You are dust, and to dust you shall return. The 40 days and 40 nights are upon us as we enter into the great season of fasting, almsgiving, and prayer. It is the great time of conversion in the Church, and it all begins today. And we all have an important new intention in offering up our sacrifices for our departing pope and the cardinals as we begin to await some white smoke.
Marcel LeJeune explains the use of ashes in the Ash Wednesday liturgy in an epic post detailing all things lenten:
Today, ashes are still this same sign of repentance and mourning for our sins. They also represent our mortality. “I am nothing but dust and ashes” (Gen. 18:27). We started as nothing and our bodies will become dust and ashes after our death. Reminding ourselves that nobody escapes physical death, we look forward to eternal life.

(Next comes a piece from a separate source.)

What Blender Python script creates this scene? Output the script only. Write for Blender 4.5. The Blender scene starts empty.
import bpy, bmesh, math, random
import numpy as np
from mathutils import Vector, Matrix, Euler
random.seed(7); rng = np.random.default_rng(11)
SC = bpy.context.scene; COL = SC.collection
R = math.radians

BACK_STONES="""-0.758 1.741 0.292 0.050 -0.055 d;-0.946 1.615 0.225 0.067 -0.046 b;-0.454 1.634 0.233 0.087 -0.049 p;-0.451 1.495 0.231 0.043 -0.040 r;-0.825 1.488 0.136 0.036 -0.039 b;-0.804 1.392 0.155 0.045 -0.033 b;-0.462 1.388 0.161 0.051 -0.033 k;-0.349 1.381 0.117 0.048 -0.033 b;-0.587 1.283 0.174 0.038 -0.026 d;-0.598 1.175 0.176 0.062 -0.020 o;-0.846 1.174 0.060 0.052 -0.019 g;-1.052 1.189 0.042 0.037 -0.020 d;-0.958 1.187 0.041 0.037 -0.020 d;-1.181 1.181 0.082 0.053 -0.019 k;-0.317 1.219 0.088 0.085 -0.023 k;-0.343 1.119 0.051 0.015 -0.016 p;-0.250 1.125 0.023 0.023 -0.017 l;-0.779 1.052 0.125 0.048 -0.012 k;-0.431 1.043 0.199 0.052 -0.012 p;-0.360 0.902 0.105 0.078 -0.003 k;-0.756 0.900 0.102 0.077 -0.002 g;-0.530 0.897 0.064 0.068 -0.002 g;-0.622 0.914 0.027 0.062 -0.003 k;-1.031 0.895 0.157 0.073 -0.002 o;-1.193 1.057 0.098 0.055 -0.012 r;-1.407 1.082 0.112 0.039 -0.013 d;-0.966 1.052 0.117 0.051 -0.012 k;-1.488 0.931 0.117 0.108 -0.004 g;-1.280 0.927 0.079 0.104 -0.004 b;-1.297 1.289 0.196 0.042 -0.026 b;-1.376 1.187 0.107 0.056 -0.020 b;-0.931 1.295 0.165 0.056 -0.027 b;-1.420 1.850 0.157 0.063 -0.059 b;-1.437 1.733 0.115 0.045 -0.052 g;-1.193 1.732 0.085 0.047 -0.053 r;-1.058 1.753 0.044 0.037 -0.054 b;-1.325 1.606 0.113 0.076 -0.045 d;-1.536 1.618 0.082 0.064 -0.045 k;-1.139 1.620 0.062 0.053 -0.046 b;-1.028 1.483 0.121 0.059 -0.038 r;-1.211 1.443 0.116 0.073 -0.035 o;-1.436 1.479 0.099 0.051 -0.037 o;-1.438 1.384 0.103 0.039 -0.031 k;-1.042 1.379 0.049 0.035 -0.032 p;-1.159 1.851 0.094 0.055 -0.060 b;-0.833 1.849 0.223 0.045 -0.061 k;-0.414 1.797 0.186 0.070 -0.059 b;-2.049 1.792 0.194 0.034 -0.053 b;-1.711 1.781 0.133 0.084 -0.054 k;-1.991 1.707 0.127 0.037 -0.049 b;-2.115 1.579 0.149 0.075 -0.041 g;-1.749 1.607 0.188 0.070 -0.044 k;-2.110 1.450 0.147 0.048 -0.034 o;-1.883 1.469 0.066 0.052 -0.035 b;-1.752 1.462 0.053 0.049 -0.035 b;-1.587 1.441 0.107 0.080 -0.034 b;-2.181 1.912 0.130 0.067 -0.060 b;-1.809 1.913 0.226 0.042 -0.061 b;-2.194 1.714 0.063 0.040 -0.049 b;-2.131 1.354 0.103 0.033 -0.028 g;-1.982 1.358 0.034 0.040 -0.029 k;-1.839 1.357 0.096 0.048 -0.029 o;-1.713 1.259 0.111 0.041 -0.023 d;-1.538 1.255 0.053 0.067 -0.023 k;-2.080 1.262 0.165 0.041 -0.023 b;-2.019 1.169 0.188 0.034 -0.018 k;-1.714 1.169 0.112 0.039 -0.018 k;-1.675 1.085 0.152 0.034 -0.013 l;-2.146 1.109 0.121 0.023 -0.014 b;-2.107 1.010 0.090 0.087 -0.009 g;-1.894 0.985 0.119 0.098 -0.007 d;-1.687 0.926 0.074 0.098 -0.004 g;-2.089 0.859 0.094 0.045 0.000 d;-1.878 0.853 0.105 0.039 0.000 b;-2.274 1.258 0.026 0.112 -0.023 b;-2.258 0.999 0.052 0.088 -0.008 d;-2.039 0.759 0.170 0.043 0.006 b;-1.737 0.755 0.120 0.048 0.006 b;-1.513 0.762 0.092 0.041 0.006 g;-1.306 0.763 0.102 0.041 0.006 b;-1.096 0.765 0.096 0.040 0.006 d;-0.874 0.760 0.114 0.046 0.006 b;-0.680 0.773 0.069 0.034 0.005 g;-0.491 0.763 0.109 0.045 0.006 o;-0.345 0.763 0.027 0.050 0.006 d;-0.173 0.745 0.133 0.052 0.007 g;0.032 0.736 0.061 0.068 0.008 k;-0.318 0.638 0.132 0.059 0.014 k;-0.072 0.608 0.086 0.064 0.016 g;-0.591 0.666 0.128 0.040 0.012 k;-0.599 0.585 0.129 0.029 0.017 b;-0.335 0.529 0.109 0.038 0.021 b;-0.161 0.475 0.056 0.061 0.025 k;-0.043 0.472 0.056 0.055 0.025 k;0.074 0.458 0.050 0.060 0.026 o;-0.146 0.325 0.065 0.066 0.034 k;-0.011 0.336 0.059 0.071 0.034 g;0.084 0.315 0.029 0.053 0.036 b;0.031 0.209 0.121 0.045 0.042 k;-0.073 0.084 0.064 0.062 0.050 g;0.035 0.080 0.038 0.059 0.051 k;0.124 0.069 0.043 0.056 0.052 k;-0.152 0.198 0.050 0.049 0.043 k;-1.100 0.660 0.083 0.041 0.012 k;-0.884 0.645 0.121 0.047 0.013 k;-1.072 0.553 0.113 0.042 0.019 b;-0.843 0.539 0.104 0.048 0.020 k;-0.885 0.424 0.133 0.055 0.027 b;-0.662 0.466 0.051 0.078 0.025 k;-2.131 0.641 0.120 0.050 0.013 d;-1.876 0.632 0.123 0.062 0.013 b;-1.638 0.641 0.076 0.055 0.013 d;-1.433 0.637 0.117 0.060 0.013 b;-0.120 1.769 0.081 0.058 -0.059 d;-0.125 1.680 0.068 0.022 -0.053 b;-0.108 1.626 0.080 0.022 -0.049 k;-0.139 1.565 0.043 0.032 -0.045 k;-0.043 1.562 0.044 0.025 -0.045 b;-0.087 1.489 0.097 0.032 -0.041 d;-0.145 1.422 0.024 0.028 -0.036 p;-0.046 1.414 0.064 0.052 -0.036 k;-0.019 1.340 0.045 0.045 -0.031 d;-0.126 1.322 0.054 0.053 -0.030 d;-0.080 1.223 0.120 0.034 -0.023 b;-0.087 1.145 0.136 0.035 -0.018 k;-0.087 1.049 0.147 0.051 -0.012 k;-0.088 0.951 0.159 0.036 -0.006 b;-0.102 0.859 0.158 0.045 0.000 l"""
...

Sam Rocha thinks on the dual sides of our celebration kicking off Lent:
The paradox is fully present today, Ash Wednesday. We are reminded of our mortality, a sign of our brokenness and weakness. We are fasting. We are fallen, but we wear our marks with pride. We observe Lent with stickers of penance and ascetic badges of honor. What’s going on? I don’t know exactly, and I’m not sure that it’s all that important to know, but I do know this: Lent isn’t a game or a sport. There is no winning and there are no prizes. No prizes?—Yes, I know what Paul said about running the race, but surely he wasn’t making holiness into cheap sport. If Lent is a sport, it is a mad, wild, irrational sport, verging on suicidal, where we play for nothing but nothing. Nothing but the Cross. Everything is at stake.
Frank Weathers recommends we get a different perspective on “giving up” things for Lent:
But it is, after all, better to give than to receive. For example, for Lent during the first official year I was a Catholic (2008-2009), I decided to “give up” a portion of my lunch hour by going to daily Mass. The funny thing is, after six weeks of going to Mass daily that first year (on weekdays mind you), I continued going to daily Mass. Since a parish is close by, within walking distance of my office, I now can’t imagine not going to daily Mass for as long as I am able. So, you see what I mean? That which I “gave up” really turned out to be a blessing that I received. Hmmm.
And in his first public appearance since announcing he will be stepping down, Pope Benedict XVI began his last Ash Wednesday Mass as shepherd of the Church with these words:
Dear Brothers and Sisters,
As you know, I have decided – thank you for your kindness – to renounce the ministry which the Lord entrusted to me on 19 April 2005. I have done this in full freedom for the good of the Church, after much prayer and having examined my conscience before God, knowing full well the seriousness of this act, but also realizing that I am no longer able to carry out the Petrine ministry with the strength which it demands. I am strengthened and reassured by the certainty that the Church is Christ’s, who will never leave her without his guidance and care. I thank all of you for the love and for the prayers with which you have accompanied me. Thank you; in these days which have not been easy for me, I have felt almost physically the power of prayer – your prayers – which the love of the Church has given me. Continue to pray for me, for the Church and for the future Pope. The Lord will guide us.
It is incredible to hear Pope Benedict talking about the “future pope.” Prayers indeed.